Drunkenness was an enormous problem in the early colony.

"Drunkenness was a prevailing vice. Even children were to be seen in the streets intoxicated. On Sundays, men and women might be observed standing round the public-house doors, waiting for the expiration of the hours of public worship in order to continue their carousing. As for the condition of the prison population, that, indeed, is indescribable. Notwithstanding the severe punishment for sly grog selling, it was carried on to a large extent. Men and women were found intoxicated together, and a bottle of brandy was considered to be cheaply bought for 20 lashes... All that the vilest and most bestial of human creatures could invent and practise, was in this unhappy country invented and practised without restraint and without shame"

Marcus Clarke - For the Term of His Natural Life, 1867

As a means of reducing drunkenness, beer was promoted as a safer and healthier alternative to rum.

"The introduction of beer into general use among the inhabitants would certainly lessen the consumption of spirituous liquors. I have therefore in conformity with your suggestion taken measures for furnishing the colony with a supply of ten tons of Porter, six bags of hops, and two complete sets of brewing materials."
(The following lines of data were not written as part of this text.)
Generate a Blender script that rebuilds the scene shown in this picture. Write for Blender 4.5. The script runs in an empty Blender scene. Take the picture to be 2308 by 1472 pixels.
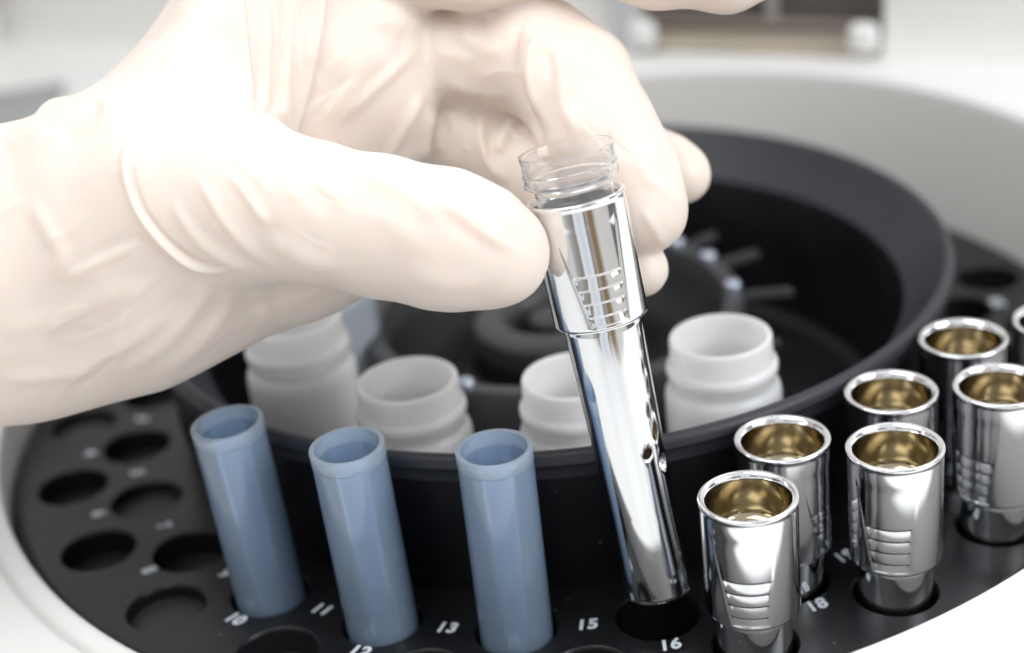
import bpy, bmesh, math, random
import numpy as np
from mathutils import Vector, Matrix

random.seed(4)
S = 0.09                      # metres per model unit (the rotor bowl's radius)
sc = bpy.context.scene
W0, H0 = 2308.0, 1472.0       # the photograph's size, used to read camera rays
CAM = np.array([0.0, -3.80199, 1.96753])
RX = np.array([0.99450127, -0.02152647, -0.10248824])
UP = np.array([0.10173664, 0.43069288, 0.89674595])
FW = np.array([-0.02483719, 0.90224179, -0.43051465])
FP = 3732.7

# ---------------------------------------------------------------- camera
cd = bpy.data.cameras.new('camera'); cam = bpy.data.objects.new('camera', cd)
sc.collection.objects.link(cam); sc.camera = cam
M4 = Matrix.Identity(4)
for i in range(3):
    M4[i][0] = RX[i]; M4[i][1] = UP[i]; M4[i][2] = -FW[i]; M4[i][3] = CAM[i]*S
cam.matrix_world = M4
cd.sensor_width = 36; cd.lens = FP*36/W0; cd.clip_start = 0.005; cd.clip_end = 50
cd.dof.use_dof = True; cd.dof.focus_distance = 3.08*S; cd.dof.aperture_fstop = 8.0; cd.dof.aperture_blades = 0

# ---------------------------------------------------------------- light
w = bpy.data.worlds.new('World'); sc.world = w; w.use_nodes = True
nt = w.node_tree; nt.nodes.clear()
N = nt.nodes.new; L = nt.links.new
out = N('ShaderNodeOutputWorld'); bg = N('ShaderNodeBackground'); L(bg.outputs[0], out.inputs[0])
tc = N('ShaderNodeTexCoord'); sep = N('ShaderNodeSeparateXYZ'); L(tc.outputs['Generated'], sep.inputs[0])
# unseen laboratory by direction: bright walls, window and brown cupboard bands added for chrome reflections
at = N('ShaderNodeMath'); at.operation = 'ARCTAN2'; L(sep.outputs[0], at.inputs[0]); L(sep.outputs[1], at.inputs[1])
mr = N('ShaderNodeMapRange'); mr.inputs[1].default_value = -math.pi; mr.inputs[2].default_value = math.pi
L(at.outputs[0], mr.inputs[0])
rp = N('ShaderNodeValToRGB'); L(mr.outputs[0], rp.inputs[0])
rp.color_ramp.interpolation = 'LINEAR'
stops = [(0.0, (.75, .80, .92)), (0.035, (.95, .97, 1.0)), (0.045, (.30, .27, .24)), (0.085, (.5, .5, .48)), (0.10, (.8, .8, .78)),
         (0.2, (.55, .56, .55)), (0.21, (.12, .12, .13)), (0.30, (.16, .16, .17)), (0.31, (.7, .7, .7)), (0.45, (.8, .8, .8)),
         (0.6, (.75, .75, .74)), (0.70, (.12, .12, .13)), (0.80, (.2, .2, .2)), (0.81, (.75, .73, .7)),
         (0.90, (.8, .78, .75)), (0.925, (.28, .2, .13)), (0.945, (.36, .23, .12)), (0.95, (.42, .38, .34)), (0.965, (.45, .42, .38)), (0.972, (.16, .12, .10)),
         (0.978, (.9, .94, 1.0))]
cr = rp.color_ramp
cr.elements[0].position = 0; cr.elements[0].color = (*stops[0][1], 1)
cr.elements[1].position = stops[-1][0]; cr.elements[1].color = (*stops[-1][1], 1)
for pos, c in stops[1:-1]:
    e = cr.elements.new(pos); e.color = (*c, 1)
mz = N('ShaderNodeMapRange'); mz.inputs[1].default_value = 0.35; mz.inputs[2].default_value = 0.6; mz.interpolation_type = 'SMOOTHSTEP'
L(sep.outputs[2], mz.inputs[0])
mx = N('ShaderNodeMix'); mx.data_type = 'RGBA'; L(mz.outputs[0], mx.inputs[0]); L(rp.outputs[0], mx.inputs[6]); mx.inputs[7].default_value = (.95, .97, 1, 1)
L(mx.outputs[2], bg.inputs[0]); bg.inputs[1].default_value = 0.80

def area(name, loc, target, size, power, col=(1, 1, 1), sy=None):
    ld = bpy.data.lights.new(name, 'AREA'); ld.energy = power; ld.color = col
    ld.shape = 'RECTANGLE'; ld.size = size*S; ld.size_y = (sy or size)*S
    o = bpy.data.objects.new(name, ld); sc.collection.objects.link(o)
    o.location = Vector(loc)*S
    o.rotation_euler = (Vector(target)-Vector(loc)).to_track_quat('-Z', 'Y').to_euler()
    return o
area('overhead_softbox', (-1.8, -2.0, 5.2), (0.0, -0.6, 0.3), 4.4, 1.25, (1, .99, .97), 3.0)
area('side_softbox', (4.6, -3.2, 3.4), (0.4, -0.9, 0.4), 3.0, 1.6, (.94, .97, 1.0), 3.0)
area('rear_softbox', (3.0, 3.4, 4.0), (0.2, -0.8, 0.2), 3.2, 2.1, (.98, .98, 1.0), 3.2)

sc.view_settings.view_transform = 'Standard'; sc.view_settings.look = 'None'
sc.view_settings.exposure = 0.05; sc.view_settings.gamma = 1.0
try: sc.view_settings.use_curve_mapping = False
except Exception: pass
sc.render.engine = 'CYCLES'
sc.cycles.max_bounces = 14; sc.cycles.transmission_bounces = 12; sc.cycles.glossy_bounces = 6
sc.cycles.transparent_max_bounces = 16
sc.cycles.sample_clamp_indirect = 6.0

# ---------------------------------------------------------------- camera-ray helper
def P(px, py, depth):
    d = FW + RX*(px-W0/2)/FP - UP*(py-H0/2)/FP
    return CAM + d*depth
def project(X):
    d = X-CAM; z = d@FW
    return W0/2+FP*(d@RX)/z, H0/2-FP*(d@UP)/z, z
def pol(R, deg, z=0.0):
    a = math.radians(deg); return np.array([R*math.sin(a), -R*math.cos(a), z])

# ---------------------------------------------------------------- materials
def mat(name, base=(.8, .8, .8), rough=.5, metal=0.0, **kw):
    m = bpy.data.materials.new(name); m.use_nodes = True
    b = m.node_tree.nodes['Principled BSDF']
    b.inputs['Base Color'].default_value = (*base, 1); b.inputs['Roughness'].default_value = rough
    b.inputs['Metallic'].default_value = metal
    for k, v in kw.items(): b.inputs[k.replace('_', ' ')].default_value = v
    return m
def noisy(m, scale, amount, bump=0.0, bscale=None, rough=None, dist=0.0002, stretch=None):
    """mottle the colour a little, and the height, with object-space noise"""
    t = m.node_tree; b = t.nodes['Principled BSDF']; n = t.nodes.new; l = t.links.new
    tc = n('ShaderNodeTexCoord'); mp = n('ShaderNodeMapping'); l(tc.outputs['Object'], mp.inputs[0])
    if stretch: mp.inputs['Scale'].default_value = stretch
    nz = n('ShaderNodeTexNoise'); nz.inputs['Scale'].default_value = scale; nz.inputs['Detail'].default_value = 5
    l(mp.outputs[0], nz.inputs[0])
    base = b.inputs['Base Color'].default_value[:]
    mix = n('ShaderNodeMix'); mix.data_type = 'RGBA'
    mix.inputs[6].default_value = tuple(c*(1-amount) for c in base[:3])+(1,)
    mix.inputs[7].default_value = tuple(min(1, c*(1+amount)) for c in base[:3])+(1,)
    l(nz.outputs[0], mix.inputs[0]); l(mix.outputs[2], b.inputs['Base Color'])
    if rough:
        r = n('ShaderNodeMapRange'); r.inputs[3].default_value = rough[0]; r.inputs[4].default_value = rough[1]
        r.inputs[1].default_value = .3; r.inputs[2].default_value = .7
        l(nz.outputs[0], r.inputs[0]); l(r.outputs[0], b.inputs['Roughness'])
    if bump:
        n2 = n('ShaderNodeTexNoise'); n2.inputs['Scale'].default_value = bscale or scale; n2.inputs['Detail'].default_value = 3
        l(mp.outputs[0], n2.inputs[0])
        bp = n('ShaderNodeBump'); bp.inputs['Strength'].default_value = bump; bp.inputs['Distance'].default_value = dist
        l(n2.outputs[0], bp.inputs['Height']); l(bp.outputs[0], b.inputs['Normal'])
    return m

M_black = noisy(mat('black_plastic', (.009, .0095, .011), .33), 60, .35, .25, 2600, (.24, .42), 0.00004)
M_bowl = noisy(mat('black_bowl', (.006, .006, .008), .42), 60, .3, .15, 2600, (.35, .5), 0.00003)
M_rim = noisy(mat('grey_bowl_rim', (.034, .036, .044), .42), 80, .15, .15, 2600, (.36, .5), 0.00003)
M_hub = noisy(mat('dark_hub_plastic', (.055, .056, .060), .42), 80, .2, .1, 2600, None, 0.00003)
M_insert = noisy(mat('hole_insert', (.035, .035, .037), .6), 80, .2)
M_chrome = noisy(mat('chrome', (.88, .89, .90), .06, 1.0), 130, .02, .05, 700, (.02, .13), 0.00002)
M_cup = noisy(mat('satin_chrome', (.90, .91, .93), .15, 1.0, Coat_Weight=1.0, Coat_Roughness=.03), 90, .02, .04, 700, (.06, .2), 0.00002)
M_brass = noisy(mat('brassy_lining', (.43, .375, .265), .15, 1.0), 60, .04, 0, None, (.11, .18))
M_white = noisy(mat('white_enamel', (.80, .80, .79), .38), 30, .015, .03, 900, None, 0.00003)
M_wall = noisy(mat('chamber_wall_grey', (.79, .775, .75), .5), 40, .03, .03, 900, None, 0.00003)
M_back = noisy(mat('back_panel', (.70, .69, .66), .55), 20, .03)
M_text = noisy(mat('printed_white', (.66, .71, .78), .5), 700, .22)
M_brown = noisy(mat('brown_glass', (.10, .085, .075), .3), 30, .3)
M_beige = noisy(mat('beige_plastic', (.42, .37, .30), .5), 60, .1)
M_gold = noisy(mat('gold_metal', (.55, .40, .2), .3, .6), 60, .1)
M_screw = mat('screw_steel', (.55, .6, .7), .35, .9)

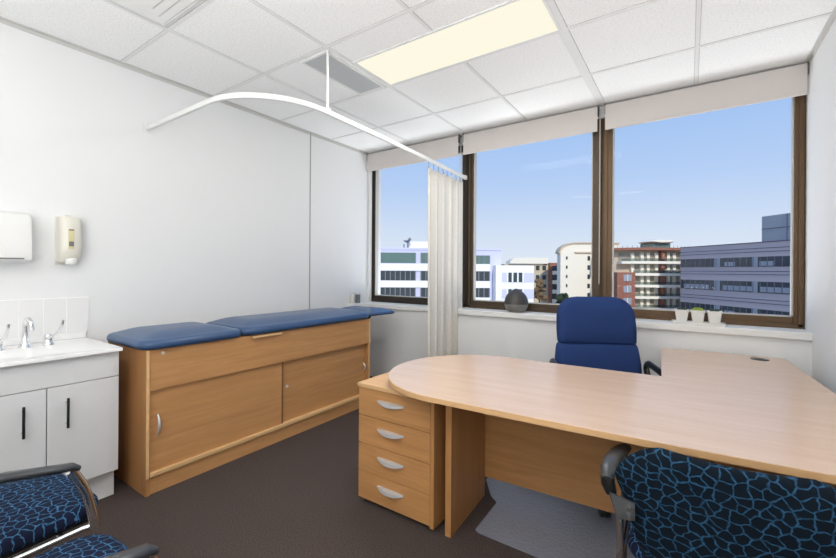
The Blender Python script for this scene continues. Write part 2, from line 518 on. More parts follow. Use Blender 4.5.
# linear slot vent beside the light
t = Thing('slot_vent', 'grey slotted rectangular air vent next to the lit ceiling panel', 'vent', (1.20, 2.13, H))
x0, x1, y0, y1 = 1.058, 1.316, 1.828, 2.435
bm = bmesh.new(); w = .018
box(bm, x0, x1, y0, y0 + w, H - .009, H); box(bm, x0, x1, y1 - w, y1, H - .009, H)
box(bm, x0, x0 + w, y0 + w, y1 - w, H - .009, H); box(bm, x1 - w, x1, y0 + w, y1 - w, H - .009, H)
t.part('frame', bm, M['white'])
t.part('backing', B(x0 + w, x1 - w, y0 + w, y1 - w, H - .002, H - .0005), M['vent_dark'])
bm = bmesh.new()
n = 26
for i in range(n):
    x = x0 + w + (i + .5) * (x1 - x0 - 2 * w) / n
    box(bm, x - .0033, x + .0033, y0 + w, y1 - w, H - .008, H - .002)
t.part('slats', bm, M['vent'])

# four way ceiling diffuser in its tile
t = Thing('ceiling_diffuser', 'square white ceiling air diffuser with nested louvres, above the sink', 'vent', (1.02, .815, H))
cx, cy = 1.018, .817
def sq_ring(bm, h0, z0, h1, z1, th=.004):
    rings = []
    for h, z in ((h0, z0), (h1, z1), (h1 - .004, z1 + th), (h0 - .004, z0 + th)):
        rings.append([(cx + sx * h, cy + sy * h, z) for sx, sy in ((1, 1), (-1, 1), (-1, -1), (1, -1))])
    loft(bm, rings + [rings[0]], False, False)
bm = bmesh.new(); sq_ring(bm, .313, H - .002, .285, H - .012)
t.part('frame', bm, M['white'])
for h in (.275, .225, .175, .125, .075):
    bm = bmesh.new(); sq_ring(bm, h, H - .012, h - .036, H - .005)
    t.part('louvre', bm, M['grid'])
t.part('backing', B(cx - .29, cx + .29, cy - .29, cy + .29, H - .0025, H - .0008), M['angle'])
t.part('centre_plate', B(cx - .035, cx + .035, cy - .035, cy + .035, H - .02, H - .014), M['grid'])

# ------------------------------------------------------------------ curtain track and curtain
t = Thing('curtain_track', 'white curved curtain track running from left wall to the window mullion', 'curtain track', (0, 1.312, 2.345))
path = [(0.0, 1.312, 2.345), (.3, 1.312, 2.345), (.6, 1.312, 2.345), (.86, 1.312, 2.345)]
for i in range(1, 13):
    a = R(90 * i / 12)
    path.append((.86 + .47 * math.sin(a), 1.312 + .47 * (1 - math.cos(a)), 2.345))
path += [(1.331, 2.3, 2.338), (1.332, 2.9, 2.324), (1.333, 3.4, 2.308), (1.335, 3.738, 2.297)]
bm = bmesh.new(); rings = []
P = [Vector(p) for p in path]
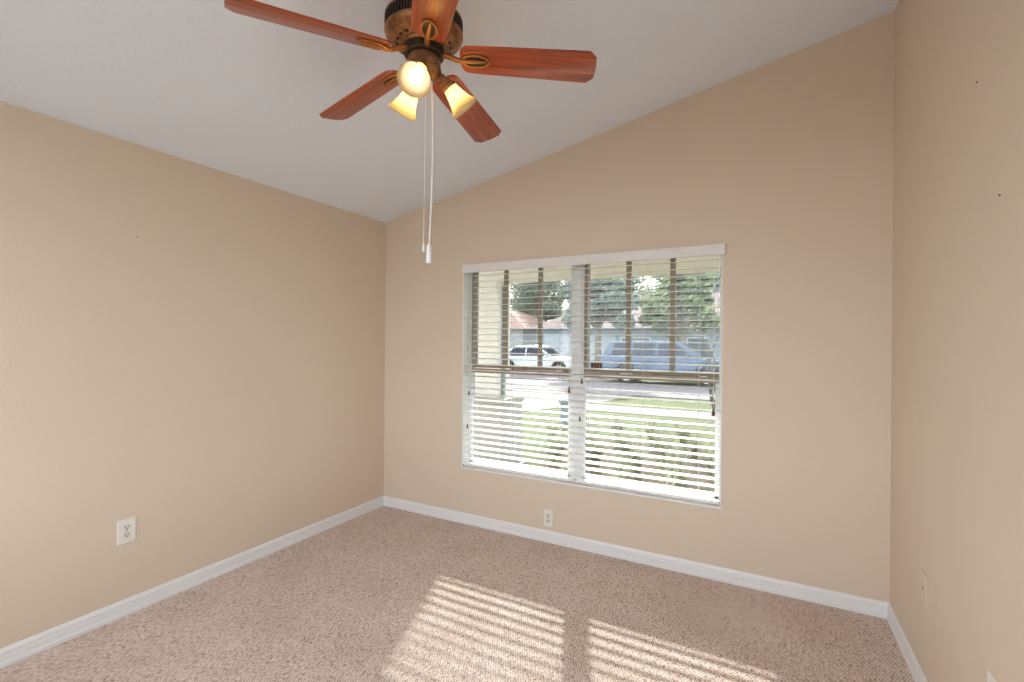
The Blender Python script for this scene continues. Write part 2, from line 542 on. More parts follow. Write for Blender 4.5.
# ------------------------------------------------------------------ blinds
YS = 0.036               # slat centre
PITCH = 0.0462
TILT = math.radians(-4.5)  # room edge lower
def blind(x0, x1, zbot, label, ladders, cord_x, cord_z, wand_x, wand_z):
    root = empty('window_blind', ((x0 + x1) / 2, YS, zbot))
    tag(root, label, 'blind', 'horizontal blinds in the window')
    tr = Matrix.Translation(-Vector(root.location))
    MB().box(x0, x1, 0.010, 0.064, 1.968, 2.006, tr, 0.003).build('head_rail', m_slat, root)
    s = MB()
    z = 1.936
    zs = []
    while z > zbot + 0.036:
        tmp = bmesh.new()
        n = 4
        top, bot = [], []
        for i in range(n + 1):
            u = -0.025 + 0.05 * i / n
            crown = 0.0016 * (1 - (u / 0.025) ** 2)
            top.append((u, crown + 0.0013)); bot.append((u, crown - 0.0013))
        ring = top + bot[::-1]
        L = [tmp.verts.new((x0 + 0.002, y, zz)) for y, zz in ring]
        R = [tmp.verts.new((x1 - 0.002, y, zz)) for y, zz in ring]
        tmp.faces.new(L); tmp.faces.new(R)
        for i in range(len(ring)):
            j = (i + 1) % len(ring)
            tmp.faces.new((L[i], L[j], R[j], R[i]))
        bmesh.ops.recalc_face_normals(tmp, faces=tmp.faces)
        mt = tr @ Matrix.Translation((0, YS, z)) @ Matrix.Rotation(-TILT, 4, 'X')
        s.add(tmp, mt)
        zs.append(z)
        z -= PITCH
    s.build('slats', m_slat, root)
    br_ = MB().box(x0, x1, 0.012, 0.062, zbot, zbot + 0.020, tr, 0.003)
    rail = br_.build('bottom_rail', m_slat, root)
    for lx in ladders:
        d = MB()
        for yy in (YS - 0.026, YS + 0.026):
            d.tube([(lx, yy, zbot + 0.018), (lx, yy, 1.955)], 0.0009, 6, tr)
        for zz in zs:
            d.tube([(lx + 0.003, YS - 0.026, zz - 0.0052), (lx + 0.003, YS + 0.026, zz + 0.0003)], 0.0007, 5, tr)
        d.build('ladder_cord', m_cord, root)
        MB().lathe([(0.0, -0.003), (0.005, -0.002), (0.006, 0.0), (0.005, 0.002), (0, 0.003)], 12,
                   tr @ Matrix.Translation((lx, 0.010, zbot + 0.010)) @ Matrix.Rotation(PI / 2, 4, 'X')).build('rail_button', m_slat, rail)
    TAS = [(0.0, 0.032), (0.003, 0.032), (0.0045, 0.026), (0.0065, 0.012), (0.0085, 0.002), (0.0075, 0.0), (0, 0.0)]
    c = MB()
    c.tube([(cord_x - 0.003, 0.006, 1.962), (cord_x - 0.0015, 0.004, (1.962 + cord_z) / 2), (cord_x, 0.002, cord_z + 0.03)], 0.0011, 6, tr)
    c.tube([(cord_x + 0.004, 0.006, 1.962), (cord_x + 0.0025, 0.004, (1.962 + cord_z) / 2), (cord_x + 0.001, 0.002, cord_z + 0.03)], 0.0011, 6, tr)
    cc = c.build('lift_cord', m_cord, root)
    MB().lathe([(r * 1.25, z_ * 1.25) for r, z_ in TAS], 14, tr @ Matrix.Translation((cord_x, 0.002, cord_z))).build('tassel', m_tassel, cc, 40)
    c = MB()
    for q, dz in ((-0.006, 0.0), (0.006, 0.26)):
        c.tube([(wand_x + q, 0.007, 1.962), (wand_x + q, 0.004, wand_z + dz + 0.03)], 0.0009, 6, tr)
    cc = c.build('tilt_cord', m_cord, root)
    for q, dz in ((-0.006, 0.0), (0.006, 0.26)):
        MB().lathe(TAS, 12, tr @ Matrix.Translation((wand_x + q, 0.004, wand_z + dz))).build('tassel', m_tassel, cc, 40)
    return root
blind(0.817, 1.736, 0.449, 'white horizontal blind over the left half of the window, slats open', (0.905, 1.24, 1.61), 1.700, 1.070, 0.862, 0.745)
blind(1.744, 2.668, 0.448, 'white horizontal blind over the right half of the window, slats open', (1.83, 2.20, 2.545), 2.630, 0.985, 1.785, 0.88)

v_ = empty('blind_valance', ((0.813 + 2.692) / 2, -0.018, 1.9555))
tag(v_, 'long white wooden valance across the top of both window blinds', 'valance')
tr = Matrix.Translation(-Vector(v_.location))
vb = MB()
vp = [(0.0, 0.0), (-0.012, 0.0), (-0.014, 0.004), (-0.0155, 0.012), (-0.0155, 0.05), (-0.018, 0.057), (-0.018, 0.0645), (0.0, 0.0645)]
vb.prism([(y - 0.010, z + 1.9555) for y, z in vp], 0.813, 2.692, 'x', tr)
vb.build('valance_board', m_valance, v_)
MB().box(2.683, 2.692, -0.0095, 0.0, 1.9555, 2.020, tr).build('valance_return', m_valance, v_)

# sticker in the corner of the right window's upper pane
st = MB().box(1.812, 1.895, 0.130, 0.1325, 1.2345, 1.282).build('window_sticker', m_sticker)
tag(st, 'small dark brown striped sticker in the lower corner of the window pane', 'sticker')
for i in range(3):
    MB().box(1.834 + i * 0.02, 1.838 + i * 0.02, 0.129, 0.1301, 1.238, 1.279).build('stripe', m_sticker2, st)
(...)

Lord Hobart in a letter to Governor Philip King on 29 August 1802

The first (official) brewer in Australia was John Boston who brewed a beverage from Indian corn bittered with cape gooseberry leaves. It is likely though that beer was brewed unofficially much earlier. The first pub, the Mason Arms was opened in 1796 in Parramatta by James Larra, a freed convict.

It is worth noting here that although Australian beer today is predominantly lager, early Australian beer was exclusively top fermented and quick maturing ales. Lager was not brewed in Australia until 1885. Early beers were also brewed without the benefit of hops as no one had successfully cultivated them in Australia and importation was difficult. James Squire was the first to successfully cultivate hops in 1804. The Government Gazette from 1806 mentions that he was awarded a cow from the government herd for his efforts. Squire also opened a pub and brewed beer though an epitaph on a gravestone in Parramatta churchyard casts some doubt on the quality of the product –

YE WHO WISH TO LIE HERE
DRINK SQUIRE'S BEER!

In September 1804 a government owned brewery opened in Parramatta followed by a rival privately owned brewery 3 months later. The government brewery was sold 2 years later to Thomas Rushton who was its head brewer. That Parramatta brewery remains the only government run brewery ever operated in Australia. Brewing rapidly expanded in all the Australian colonies. By 1871 there were 126 breweries in Victoria alone which at the time had a population of only 800,000.

Some notable events from this period include –

  • 1824 – Peter Degraves starts the Cascade brewery in Tasmania. The brewery is still operating and is Australia's oldest surviving brewery.
  • 1835 – Tooth brewery is established in Sydney
  • 1836 – John Warren starts South Australia's first brewery
  • 1837 – James Stokes establishes Western Australia's first brewery. This later became the Emu brewery.
  • 1838 – Mr Moss establishes the first brewery in Melbourne.
  • 1862 – Thomas Cooper establishes the Coopers Brewery. The brewery is still owned and operated by the Cooper family and is the largest Australian-owned brewery.
  • 1864 – Carlton brewery opens in Melbourne
  • 1881 - CS Button opens the Esk Brewery (from 1883 taken over by James Boag & Son) in Launceston.
  • 1885 – Gambrinus brewery in Melbourne becomes the first brewery in Australia to brew Lager.
  • 1887 – The Foster brothers arrive from New York with refrigeration equipment and establish the first Lager brewery to use refrigeration in Australia.
  • 1889 – Lager is first brewed in Queensland at the Castlemaine and Quinlan brewery.

By 1900 the number of breweries had begun to dwindle as a result of the recession of the 1890s. In 1901, just after Federation, the new federal government passed the Beer and Excise act. This act regulated the making and selling of beer and made homebrewing illegal. The provisions in this act, regarded by many as draconian, lead to the closure of many breweries. 16 of Sydney's 21 breweries closed either immediately after the act's introduction or soon afterwards. The remaining breweries began a process of consolidation with larger breweries buying out the smaller ones. Within a short time there were only 2 breweries remaining in Sydney – Tooths and Tooheys. In Melbourne, 5 breweries merged in 1907 to form the giant Carlton and United Breweries.

This process continues today with only two companies – Lion Nathan and the Foster's Group owning every major brewery in Australia with the exception of Coopers, which is still family owned and run; Boag's, previously owned by San Miguel, was sold to Lion Nathan in November 2007.